▸ Your objective
Write out only the span of lines that begins at the line with "tree('tree', 'tree at the top" and ends at the line with "tree('tree', 'bushy tree". Keep both end lines, word for word.

--- Begin Data lines ---

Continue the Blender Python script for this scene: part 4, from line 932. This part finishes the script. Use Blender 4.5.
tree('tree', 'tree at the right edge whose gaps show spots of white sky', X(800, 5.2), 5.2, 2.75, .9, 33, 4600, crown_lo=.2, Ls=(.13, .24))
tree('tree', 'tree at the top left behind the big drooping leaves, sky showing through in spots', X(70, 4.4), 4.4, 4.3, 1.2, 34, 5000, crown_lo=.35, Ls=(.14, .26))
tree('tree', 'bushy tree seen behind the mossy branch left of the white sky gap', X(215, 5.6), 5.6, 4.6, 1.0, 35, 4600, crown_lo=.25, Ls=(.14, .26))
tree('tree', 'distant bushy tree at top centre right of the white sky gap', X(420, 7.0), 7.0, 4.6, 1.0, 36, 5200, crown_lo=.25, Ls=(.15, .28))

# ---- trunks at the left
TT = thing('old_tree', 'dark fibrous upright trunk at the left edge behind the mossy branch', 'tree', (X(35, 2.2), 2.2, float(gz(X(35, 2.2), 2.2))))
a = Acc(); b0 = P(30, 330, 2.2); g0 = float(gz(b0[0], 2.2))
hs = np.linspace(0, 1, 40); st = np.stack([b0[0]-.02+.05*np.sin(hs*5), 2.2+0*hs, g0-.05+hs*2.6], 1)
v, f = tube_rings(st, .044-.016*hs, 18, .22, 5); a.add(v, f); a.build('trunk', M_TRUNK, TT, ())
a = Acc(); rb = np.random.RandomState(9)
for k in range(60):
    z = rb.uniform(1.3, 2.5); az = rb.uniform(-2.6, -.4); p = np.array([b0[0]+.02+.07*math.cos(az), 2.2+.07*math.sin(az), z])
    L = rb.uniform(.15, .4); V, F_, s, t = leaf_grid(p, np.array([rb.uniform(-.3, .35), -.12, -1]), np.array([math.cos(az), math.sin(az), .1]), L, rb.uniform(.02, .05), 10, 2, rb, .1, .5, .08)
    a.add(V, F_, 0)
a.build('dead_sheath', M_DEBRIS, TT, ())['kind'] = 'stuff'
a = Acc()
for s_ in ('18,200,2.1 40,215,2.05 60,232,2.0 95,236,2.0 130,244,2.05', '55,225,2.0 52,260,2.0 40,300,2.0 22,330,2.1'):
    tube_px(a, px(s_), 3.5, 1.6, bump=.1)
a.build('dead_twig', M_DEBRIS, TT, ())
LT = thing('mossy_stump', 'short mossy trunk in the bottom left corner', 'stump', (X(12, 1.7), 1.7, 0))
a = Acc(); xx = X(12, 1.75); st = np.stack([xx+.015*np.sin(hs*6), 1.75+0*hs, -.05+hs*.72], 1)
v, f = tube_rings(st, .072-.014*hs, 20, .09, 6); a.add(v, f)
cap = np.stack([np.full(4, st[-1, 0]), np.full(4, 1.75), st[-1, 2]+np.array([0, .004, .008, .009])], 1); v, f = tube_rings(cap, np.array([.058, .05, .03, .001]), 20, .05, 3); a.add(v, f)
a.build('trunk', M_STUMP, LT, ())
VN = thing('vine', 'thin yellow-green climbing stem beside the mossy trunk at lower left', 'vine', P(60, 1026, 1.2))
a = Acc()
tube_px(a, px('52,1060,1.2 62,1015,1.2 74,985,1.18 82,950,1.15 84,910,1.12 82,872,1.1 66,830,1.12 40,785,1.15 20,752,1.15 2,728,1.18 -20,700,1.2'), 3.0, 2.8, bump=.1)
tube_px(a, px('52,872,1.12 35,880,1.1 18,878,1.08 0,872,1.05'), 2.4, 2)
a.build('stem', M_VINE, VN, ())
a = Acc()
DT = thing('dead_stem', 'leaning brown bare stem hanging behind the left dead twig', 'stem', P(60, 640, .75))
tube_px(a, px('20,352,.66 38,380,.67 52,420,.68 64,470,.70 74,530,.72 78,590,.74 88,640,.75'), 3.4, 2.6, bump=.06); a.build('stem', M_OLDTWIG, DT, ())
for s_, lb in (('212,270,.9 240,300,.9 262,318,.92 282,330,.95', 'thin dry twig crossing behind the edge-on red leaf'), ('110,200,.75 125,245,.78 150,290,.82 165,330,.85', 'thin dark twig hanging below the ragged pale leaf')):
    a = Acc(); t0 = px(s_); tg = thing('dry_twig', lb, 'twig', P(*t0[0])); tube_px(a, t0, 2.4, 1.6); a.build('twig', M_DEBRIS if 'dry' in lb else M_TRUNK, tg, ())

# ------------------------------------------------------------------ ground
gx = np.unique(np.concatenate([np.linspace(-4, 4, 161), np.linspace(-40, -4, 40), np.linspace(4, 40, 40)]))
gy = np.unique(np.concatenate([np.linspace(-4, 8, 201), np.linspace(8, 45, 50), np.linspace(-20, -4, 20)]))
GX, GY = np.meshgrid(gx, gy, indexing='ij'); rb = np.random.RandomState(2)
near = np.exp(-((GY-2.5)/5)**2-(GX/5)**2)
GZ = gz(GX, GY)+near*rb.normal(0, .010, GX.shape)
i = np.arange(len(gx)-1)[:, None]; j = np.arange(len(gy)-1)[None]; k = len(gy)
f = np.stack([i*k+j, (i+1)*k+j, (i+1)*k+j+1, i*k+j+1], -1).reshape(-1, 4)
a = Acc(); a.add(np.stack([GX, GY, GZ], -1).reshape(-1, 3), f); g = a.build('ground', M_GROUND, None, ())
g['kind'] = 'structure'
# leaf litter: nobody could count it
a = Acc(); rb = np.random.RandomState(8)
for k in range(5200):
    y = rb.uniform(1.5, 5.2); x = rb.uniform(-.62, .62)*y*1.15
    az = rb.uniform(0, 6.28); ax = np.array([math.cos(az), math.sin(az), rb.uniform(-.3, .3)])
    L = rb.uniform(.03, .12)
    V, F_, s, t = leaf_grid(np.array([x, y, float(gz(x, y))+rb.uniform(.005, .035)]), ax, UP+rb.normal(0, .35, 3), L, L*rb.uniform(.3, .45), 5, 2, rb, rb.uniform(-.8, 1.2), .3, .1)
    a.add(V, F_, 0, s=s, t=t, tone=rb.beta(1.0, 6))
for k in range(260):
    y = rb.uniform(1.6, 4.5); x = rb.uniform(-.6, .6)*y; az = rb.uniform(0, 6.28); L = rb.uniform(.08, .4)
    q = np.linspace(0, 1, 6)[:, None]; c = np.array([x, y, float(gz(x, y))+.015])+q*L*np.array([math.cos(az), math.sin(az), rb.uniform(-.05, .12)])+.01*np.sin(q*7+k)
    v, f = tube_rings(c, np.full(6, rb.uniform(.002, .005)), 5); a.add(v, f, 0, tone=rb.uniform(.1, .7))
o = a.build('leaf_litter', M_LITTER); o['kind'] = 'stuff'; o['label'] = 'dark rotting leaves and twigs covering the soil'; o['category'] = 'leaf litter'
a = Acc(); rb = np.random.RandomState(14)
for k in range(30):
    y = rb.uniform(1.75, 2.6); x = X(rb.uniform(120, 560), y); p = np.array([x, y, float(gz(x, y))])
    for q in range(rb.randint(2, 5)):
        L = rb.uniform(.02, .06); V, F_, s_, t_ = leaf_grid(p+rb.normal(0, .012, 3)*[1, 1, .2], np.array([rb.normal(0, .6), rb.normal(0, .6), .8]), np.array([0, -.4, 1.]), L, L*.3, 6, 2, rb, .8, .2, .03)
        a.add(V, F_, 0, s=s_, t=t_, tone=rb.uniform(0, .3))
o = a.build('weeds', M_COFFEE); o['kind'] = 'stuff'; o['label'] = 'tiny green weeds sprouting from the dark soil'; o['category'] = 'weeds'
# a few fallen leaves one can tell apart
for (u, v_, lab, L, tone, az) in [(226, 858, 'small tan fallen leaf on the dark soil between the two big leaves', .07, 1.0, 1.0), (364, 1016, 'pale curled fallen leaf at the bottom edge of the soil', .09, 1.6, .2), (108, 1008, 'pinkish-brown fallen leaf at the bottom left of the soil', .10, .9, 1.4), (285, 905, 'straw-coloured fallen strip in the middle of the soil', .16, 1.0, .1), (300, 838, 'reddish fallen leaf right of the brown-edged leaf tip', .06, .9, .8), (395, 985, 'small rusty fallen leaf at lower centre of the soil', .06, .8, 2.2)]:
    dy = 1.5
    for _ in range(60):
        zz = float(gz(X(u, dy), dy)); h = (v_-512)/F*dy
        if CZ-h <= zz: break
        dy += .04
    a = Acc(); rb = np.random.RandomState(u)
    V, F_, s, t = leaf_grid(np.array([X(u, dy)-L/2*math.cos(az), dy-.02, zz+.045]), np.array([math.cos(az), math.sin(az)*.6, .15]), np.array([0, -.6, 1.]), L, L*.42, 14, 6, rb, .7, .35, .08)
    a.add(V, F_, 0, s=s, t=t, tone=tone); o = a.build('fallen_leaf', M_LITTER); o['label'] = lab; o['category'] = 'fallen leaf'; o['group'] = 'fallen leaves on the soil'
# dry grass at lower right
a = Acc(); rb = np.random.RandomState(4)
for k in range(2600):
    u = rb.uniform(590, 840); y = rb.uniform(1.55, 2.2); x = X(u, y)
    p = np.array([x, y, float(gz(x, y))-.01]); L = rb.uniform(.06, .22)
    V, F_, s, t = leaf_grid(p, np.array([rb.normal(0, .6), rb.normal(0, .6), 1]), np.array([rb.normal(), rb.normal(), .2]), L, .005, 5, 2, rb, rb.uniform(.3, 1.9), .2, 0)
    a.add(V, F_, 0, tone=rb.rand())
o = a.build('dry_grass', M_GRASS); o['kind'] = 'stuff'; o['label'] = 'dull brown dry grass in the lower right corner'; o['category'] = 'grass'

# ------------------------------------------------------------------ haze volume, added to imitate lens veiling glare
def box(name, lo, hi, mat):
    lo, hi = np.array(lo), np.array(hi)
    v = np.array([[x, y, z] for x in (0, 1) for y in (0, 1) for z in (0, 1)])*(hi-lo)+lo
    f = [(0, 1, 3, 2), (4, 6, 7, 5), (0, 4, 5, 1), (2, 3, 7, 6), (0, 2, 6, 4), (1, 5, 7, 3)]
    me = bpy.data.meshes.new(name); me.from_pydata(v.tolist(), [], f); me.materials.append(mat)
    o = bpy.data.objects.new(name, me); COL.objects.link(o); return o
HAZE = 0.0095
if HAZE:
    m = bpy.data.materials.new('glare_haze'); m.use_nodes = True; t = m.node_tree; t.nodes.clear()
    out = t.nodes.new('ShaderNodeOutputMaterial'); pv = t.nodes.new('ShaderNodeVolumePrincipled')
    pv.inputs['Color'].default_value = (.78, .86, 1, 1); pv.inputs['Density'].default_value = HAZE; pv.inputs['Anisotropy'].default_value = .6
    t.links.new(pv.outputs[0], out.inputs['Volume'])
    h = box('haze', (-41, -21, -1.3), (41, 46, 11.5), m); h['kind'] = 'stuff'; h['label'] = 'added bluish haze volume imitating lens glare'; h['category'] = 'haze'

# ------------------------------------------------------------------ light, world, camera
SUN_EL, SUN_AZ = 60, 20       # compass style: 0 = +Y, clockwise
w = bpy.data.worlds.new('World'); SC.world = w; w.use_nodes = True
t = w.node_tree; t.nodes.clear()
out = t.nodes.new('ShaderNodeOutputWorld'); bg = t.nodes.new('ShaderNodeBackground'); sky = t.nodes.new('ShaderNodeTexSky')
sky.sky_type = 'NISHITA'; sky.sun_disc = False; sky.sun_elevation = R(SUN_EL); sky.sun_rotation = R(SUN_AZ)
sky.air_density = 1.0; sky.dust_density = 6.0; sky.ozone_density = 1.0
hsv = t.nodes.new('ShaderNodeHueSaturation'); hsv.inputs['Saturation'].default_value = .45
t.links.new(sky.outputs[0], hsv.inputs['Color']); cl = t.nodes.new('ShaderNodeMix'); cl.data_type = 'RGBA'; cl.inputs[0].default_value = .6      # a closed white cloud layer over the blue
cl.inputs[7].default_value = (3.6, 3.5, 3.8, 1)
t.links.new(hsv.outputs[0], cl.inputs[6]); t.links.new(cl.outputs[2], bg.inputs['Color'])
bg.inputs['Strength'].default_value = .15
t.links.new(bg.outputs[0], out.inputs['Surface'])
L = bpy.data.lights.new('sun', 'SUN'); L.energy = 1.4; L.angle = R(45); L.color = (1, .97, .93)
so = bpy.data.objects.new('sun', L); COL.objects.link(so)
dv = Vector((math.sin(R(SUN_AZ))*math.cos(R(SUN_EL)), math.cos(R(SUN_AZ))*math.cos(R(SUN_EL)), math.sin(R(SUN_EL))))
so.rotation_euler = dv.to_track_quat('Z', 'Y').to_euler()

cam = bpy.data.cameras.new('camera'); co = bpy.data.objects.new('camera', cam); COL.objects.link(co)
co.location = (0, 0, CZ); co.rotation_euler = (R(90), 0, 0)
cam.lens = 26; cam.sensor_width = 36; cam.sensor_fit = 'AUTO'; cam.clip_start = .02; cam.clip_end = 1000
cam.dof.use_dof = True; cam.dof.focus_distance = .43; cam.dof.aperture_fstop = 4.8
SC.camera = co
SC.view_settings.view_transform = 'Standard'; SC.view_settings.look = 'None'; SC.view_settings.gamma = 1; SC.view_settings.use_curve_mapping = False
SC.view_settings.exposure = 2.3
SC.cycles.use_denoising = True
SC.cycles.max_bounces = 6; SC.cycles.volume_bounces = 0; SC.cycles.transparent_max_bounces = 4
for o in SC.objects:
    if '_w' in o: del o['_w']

--- End Data lines ---

▸ Task answer
tree('tree', 'tree at the top left behind the big drooping leaves, sky showing through in spots', X(70, 4.4), 4.4, 4.3, 1.2, 34, 5000, crown_lo=.35, Ls=(.14, .26))
tree('tree', 'bushy tree seen behind the mossy branch left of the white sky gap', X(215, 5.6), 5.6, 4.6, 1.0, 35, 4600, crown_lo=.25, Ls=(.14, .26))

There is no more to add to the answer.